_Data supplied:_
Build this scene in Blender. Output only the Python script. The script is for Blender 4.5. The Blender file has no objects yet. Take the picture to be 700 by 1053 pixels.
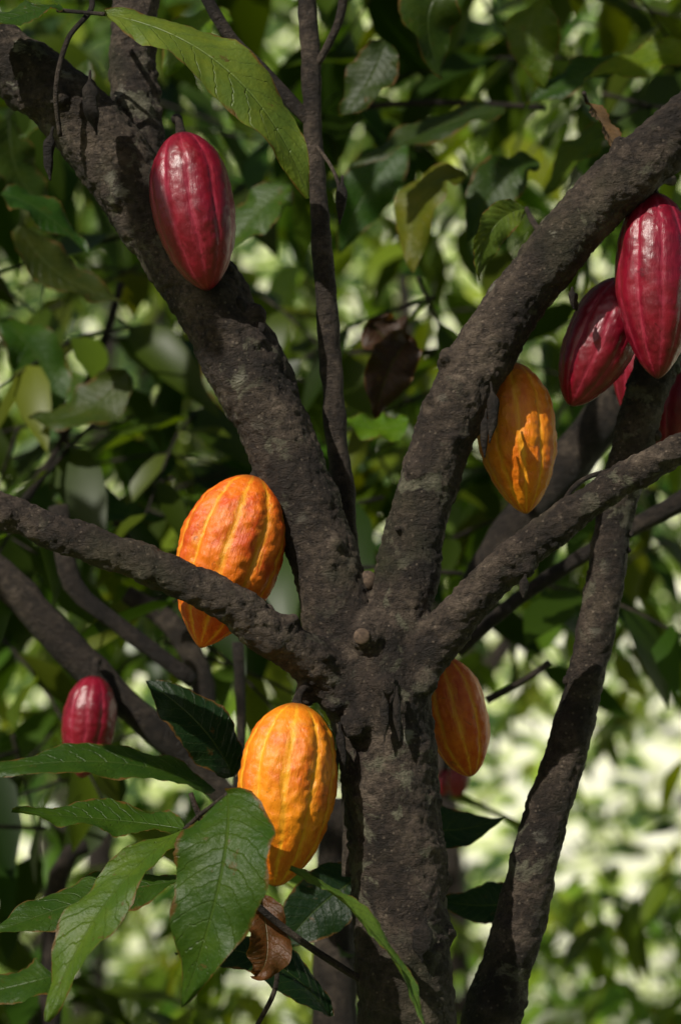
import bpy, math, random
import numpy as np
from mathutils import Vector, noise
random.seed(7); rng=np.random.default_rng(11)
sc=bpy.context.scene
D=2.23; CAMZ=1.45; PITCH=math.radians(8)
cp,sp=math.cos(PITCH),math.sin(PITCH)
# image pixel -> world metres (camera ray cut at depth y behind the trunk)
def W(px,py,y=0.0):
    a=(px-350)/2230.0; b=(526-py)/2230.0
    d=Vector((a, cp-b*sp, sp+b*cp)); t=(y+D)/d.y
    return Vector((d.x*t, y, CAMZ+d.z*t))
def R(px,y=0.0): return px/1000.0*(D+y)/D

# ---------------- materials ----------------
def newmat(name):
    m=bpy.data.materials.new(name); m.use_nodes=True
    nt=m.node_tree; nt.nodes.clear()
    out=nt.nodes.new('ShaderNodeOutputMaterial')
    return m,nt,out
def N(nt,t,**kw):
    n=nt.nodes.new(t)
    for k,v in kw.items():
        if hasattr(n,k): setattr(n,k,v)
    return n
def ramp(nt,fac,stops):
    r=nt.nodes.new('ShaderNodeValToRGB'); e=r.color_ramp.elements
    e[0].position=stops[0][0]; e[0].color=(*stops[0][1],1)
    e[1].position=stops[-1][0]; e[1].color=(*stops[-1][1],1)
    for p,c in stops[1:-1]:
        x=e.new(p); x.color=(*c,1)
    nt.links.new(fac,r.inputs[0]); return r.outputs[0]
def noisen(nt,vec,scale,detail=6,rough=0.6,dist=0.0):
    n=nt.nodes.new('ShaderNodeTexNoise'); n.inputs['Scale'].default_value=scale
    n.inputs['Detail'].default_value=min(detail,5); n.inputs['Roughness'].default_value=rough
    n.inputs['Distortion'].default_value=dist
    nt.links.new(vec,n.inputs['Vector']); return n.outputs['Fac']
def math_(nt,op,a,b=None,c=None,clamp=False):
    m=nt.nodes.new('ShaderNodeMath'); m.operation=op; m.use_clamp=clamp
    for i,v in enumerate((a,b,c)):
        if v is None: continue
        if isinstance(v,(int,float)): m.inputs[i].default_value=v
        else: nt.links.new(v,m.inputs[i])
    return m.outputs[0]
def mix(nt,f,a,b,mode='MIX'):
    m=nt.nodes.new('ShaderNodeMix'); m.data_type='RGBA'; m.blend_type=mode
    def s(i,v):
        if isinstance(v,(int,float)): m.inputs[i].default_value=v
        elif isinstance(v,tuple): m.inputs[i].default_value=(*v,1)
        else: nt.links.new(v,m.inputs[i])
    s(0,f); s(6,a); s(7,b); return m.outputs[2]
def bark_mat(name,dark=1.0,lichen=True):
    m,nt,out=newmat(name); L=nt.links.new
    tc=N(nt,'ShaderNodeTexCoord'); v=tc.outputs['Object']
    n1=noisen(nt,v,17,8,0.68,0.3); n2=noisen(nt,v,120,5,0.75); n3=noisen(nt,v,6,3,0.5)
    mp=N(nt,'ShaderNodeMapping'); mp.inputs['Scale'].default_value=(1,1,2.2); L(v,mp.inputs[0])
    n4=noisen(nt,mp.outputs[0],85,5,0.75,0.8)
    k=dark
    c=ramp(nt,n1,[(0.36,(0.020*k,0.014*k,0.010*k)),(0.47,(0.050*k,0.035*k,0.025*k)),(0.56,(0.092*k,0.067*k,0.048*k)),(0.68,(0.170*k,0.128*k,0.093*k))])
    c=mix(nt,math_(nt,'MULTIPLY',ramp(nt,n2,[(0.38,(1,1,1)),(0.55,(0,0,0))]),0.72),c,(0.011*k,0.0075*k,0.0055*k))
    if lichen:
        l=ramp(nt,noisen(nt,v,26,5,0.66,0.5),[(0.565,(0,0,0)),(0.62,(1,1,1))])
        l2=ramp(nt,n3,[(0.42,(0,0,0)),(0.55,(1,1,1))])
        f=math_(nt,'MULTIPLY',math_(nt,'MULTIPLY',l,l2),math_(nt,'MULTIPLY',n2,1.3))
        c=mix(nt,f,c,(0.14,0.135,0.09))
        gm=ramp(nt,noisen(nt,v,7,3,0.6,0.2),[(0.52,(0,0,0)),(0.68,(1,1,1))])
        c=mix(nt,math_(nt,'MULTIPLY',gm,0.4),c,(0.042,0.045,0.015))
        vo=N(nt,'ShaderNodeTexVoronoi'); vo.inputs['Scale'].default_value=120; L(v,vo.inputs['Vector'])
        s=ramp(nt,vo.outputs['Distance'],[(0.12,(1,1,1)),(0.2,(0,0,0))])
        c=mix(nt,math_(nt,'MULTIPLY',math_(nt,'MULTIPLY',s,n1),0.85),c,(0.19,0.15,0.11))
        vo=N(nt,'ShaderNodeTexVoronoi'); vo.inputs['Scale'].default_value=19; L(v,vo.inputs['Vector'])
        dd=math_(nt,'ADD',vo.outputs['Distance'],math_(nt,'MULTIPLY',math_(nt,'SUBTRACT',n4,0.5),0.45))
        s=ramp(nt,dd,[(0.09,(1,1,1)),(0.16,(0,0,0))])
        c=mix(nt,math_(nt,'MULTIPLY',math_(nt,'MULTIPLY',s,l2),0.8),c,(0.21,0.20,0.155))
    b=N(nt,'ShaderNodeBsdfPrincipled'); L(c,b.inputs['Base Color']); b.inputs['Roughness'].default_value=0.68
    b.inputs['Specular IOR Level'].default_value=0.3
    h=math_(nt,'ADD',math_(nt,'MULTIPLY',n4,1.0),math_(nt,'MULTIPLY',n2,0.8))
    bp=N(nt,'ShaderNodeBump'); bp.inputs['Strength'].default_value=1.0; bp.inputs['Distance'].default_value=0.0065
    L(h,bp.inputs['Height']); L(bp.outputs[0],b.inputs['Normal']); L(b.outputs[0],out.inputs[0]); return m
def pod_mat(name,ridge,ridge2,groove,spec=0.5,speck=(0.12,0.04,0.01),rough=0.33,gw=1.6,bump=.7):
    m,nt,out=newmat(name); L=nt.links.new
    tc=N(nt,'ShaderNodeTexCoord'); v=tc.outputs['Object']
    at=N(nt,'ShaderNodeAttribute'); at.attribute_name='ridge'
    at2=N(nt,'ShaderNodeAttribute'); at2.attribute_name='podt'
    mp=N(nt,'ShaderNodeMapping'); mp.inputs['Scale'].default_value=(1,1,0.16); L(v,mp.inputs[0])
    ns=noisen(nt,mp.outputs[0],260,5,0.7,0.5); nb=noisen(nt,v,30,5,0.65); nf=noisen(nt,v,240,4,0.6)
    nbc=ramp(nt,nb,[(0.42,(0,0,0)),(0.58,(1,1,1))])
    rc=mix(nt,nbc,ridge,ridge2)
    f=math_(nt,'ADD',at.outputs['Fac'],math_(nt,'MULTIPLY',math_(nt,'SUBTRACT',ns,0.5),gw),clamp=True)
    f=math_(nt,'ADD',f,math_(nt,'MULTIPLY',math_(nt,'SUBTRACT',nb,0.5),0.9),clamp=True)
    c=mix(nt,ramp(nt,f,[(0.10,(1,1,1)),(0.75,(0,0,0))]),rc,groove)
    bl=ramp(nt,noisen(nt,v,75,5,0.7,0.8),[(0.63,(0,0,0)),(0.70,(1,1,1))])
    c=mix(nt,math_(nt,'MULTIPLY',bl,0.55),c,speck)
    vo=N(nt,'ShaderNodeTexVoronoi'); vo.inputs['Scale'].default_value=130; L(v,vo.inputs['Vector'])
    s=ramp(nt,vo.outputs['Distance'],[(0.05,(1,1,1)),(0.12,(0,0,0))])
    c=mix(nt,math_(nt,'MULTIPLY',math_(nt,'MULTIPLY',s,nbc),0.6),c,speck)
    e=ramp(nt,at2.outputs['Fac'],[(0.0,(1,1,1)),(0.05,(0,0,0)),(0.985,(0,0,0)),(1.0,(1,1,1))])
    c=mix(nt,math_(nt,'MULTIPLY',e,0.8),c,speck)
    b=N(nt,'ShaderNodeBsdfPrincipled'); L(c,b.inputs['Base Color'])
    L(math_(nt,'ADD',rough-0.1,math_(nt,'MULTIPLY',nf,0.28)),b.inputs['Roughness'])
    b.inputs['Specular IOR Level'].default_value=spec
    h=math_(nt,'ADD',math_(nt,'MULTIPLY',ns,0.9),math_(nt,'MULTIPLY',nf,0.4))
    bp=N(nt,'ShaderNodeBump'); bp.inputs['Strength'].default_value=bump; bp.inputs['Distance'].default_value=0.0022
    L(h,bp.inputs['Height']); L(bp.outputs[0],b.inputs['Normal']); L(b.outputs[0],out.inputs[0]); return m
def leaf_mat(name,rough=0.4,trans=0.4,veins=True,spec=0.5):
    m,nt,out=newmat(name); L=nt.links.new
    at=N(nt,'ShaderNodeAttribute'); at.attribute_name='lcol'
    c=at.outputs['Color']
    au=N(nt,'ShaderNodeAttribute'); au.attribute_name='luv'
    tc=N(nt,'ShaderNodeTexCoord')
    b=N(nt,'ShaderNodeBsdfPrincipled'); b.inputs['Roughness'].default_value=rough
    b.inputs['Specular IOR Level'].default_value=spec
    if veins:
        sx=N(nt,'ShaderNodeSeparateXYZ'); L(au.outputs['Vector'],sx.inputs[0])
        u=sx.outputs[0]; va=math_(nt,'ABSOLUTE',sx.outputs[1])
        ph=math_(nt,'SUBTRACT',math_(nt,'MULTIPLY',u,12.0),math_(nt,'MULTIPLY',math_(nt,'POWER',va,1.3),1.9))
        ph=math_(nt,'ADD',ph,math_(nt,'MULTIPLY',noisen(nt,au.outputs['Vector'],3,2,0.5),0.9))
        tri=math_(nt,'ABSOLUTE',math_(nt,'SUBTRACT',math_(nt,'FRACT',ph),0.5))
        vein=math_(nt,'SUBTRACT',1.0,math_(nt,'MULTIPLY',tri,18.0),clamp=True)
        mid=math_(nt,'SUBTRACT',1.0,math_(nt,'MULTIPLY',va,24.0),clamp=True)
        vv=math_(nt,'MAXIMUM',math_(nt,'MULTIPLY',vein,0.5),mid)
        light=mix(nt,0.6,c,(0.12,0.17,0.035))
        nz=noisen(nt,tc.outputs['Object'],30,4,0.6)
        c2=mix(nt,math_(nt,'MULTIPLY',ramp(nt,nz,[(0.4,(0,0,0)),(0.7,(1,1,1))]),0.55),c,mix(nt,1.0,c,(2.0,1.5,0.8),'MULTIPLY'))
        c2=mix(nt,math_(nt,'MULTIPLY',vv,0.45),c2,light)
        edge=math_(nt,'ADD',va,math_(nt,'MULTIPLY',math_(nt,'SUBTRACT',noisen(nt,tc.outputs['Object'],45,4,0.6),0.5),0.5))
        ed=ramp(nt,edge,[(0.93,(0,0,0)),(1.03,(1,1,1))])
        c2=mix(nt,math_(nt,'MULTIPLY',ed,0.8),c2,(0.12,0.055,0.015))
        bl=ramp(nt,noisen(nt,tc.outputs['Object'],55,5,0.7),[(0.64,(0,0,0)),(0.69,(1,1,1))])
        c=mix(nt,math_(nt,'MULTIPLY',bl,0.7),c2,(0.09,0.05,0.015))
        puff=math_(nt,'ADD',math_(nt,'MULTIPLY',vein,-0.5),math_(nt,'MULTIPLY',mid,-0.6))
        puff=math_(nt,'ADD',puff,math_(nt,'MULTIPLY',noisen(nt,tc.outputs['Object'],130,4,0.65),0.9))
        bp=N(nt,'ShaderNodeBump'); bp.inputs['Strength'].default_value=0.6; bp.inputs['Distance'].default_value=0.003
        L(puff,bp.inputs['Height']); L(bp.outputs[0],b.inputs['Normal'])
    L(c,b.inputs['Base Color'])
    if trans<=0:
        L(b.outputs[0],out.inputs[0]); return m
    t=N(nt,'ShaderNodeBsdfTranslucent'); L(mix(nt,1.0,c,(2.3,2.1,0.4),'MULTIPLY'),t.inputs[0])
    ms=N(nt,'ShaderNodeMixShader'); ms.inputs[0].default_value=trans
    L(b.outputs[0],ms.inputs[1]); L(t.outputs[0],ms.inputs[2]); L(ms.outputs[0],out.inputs[0]); return m

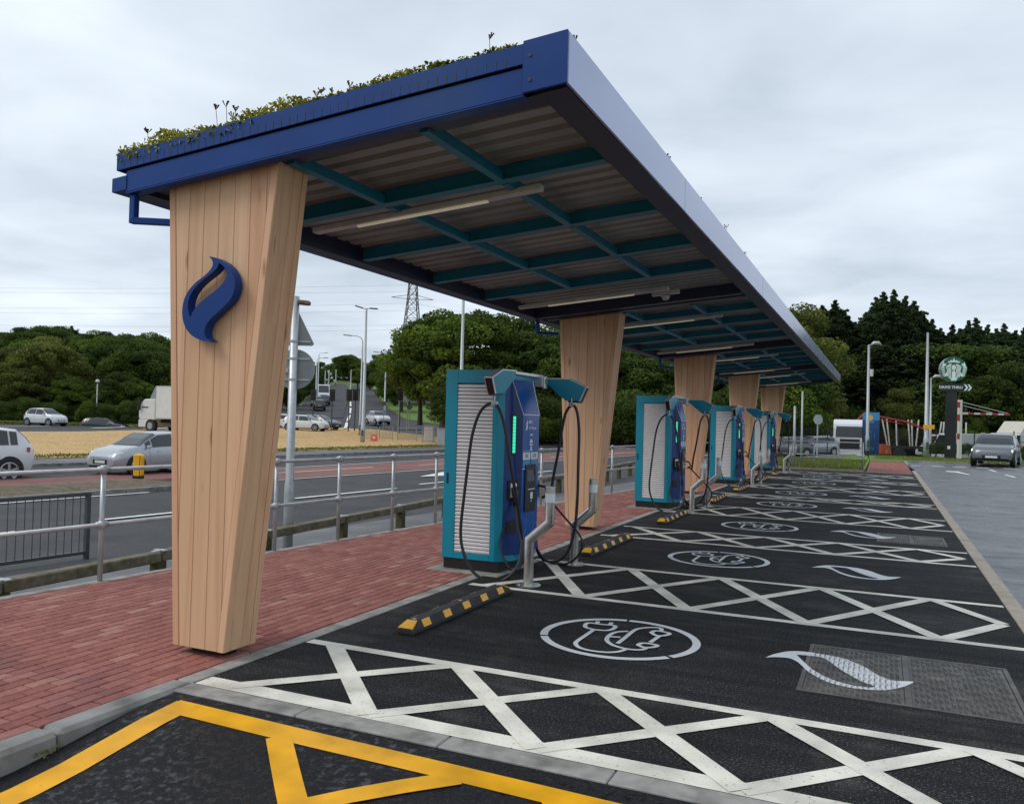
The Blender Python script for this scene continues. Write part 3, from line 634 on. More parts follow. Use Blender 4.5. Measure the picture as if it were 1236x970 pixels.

_Exercise directions:_ Go over the records above and tally the lines with the word "from" in them. Give the number alone.

_Complete output:_ 2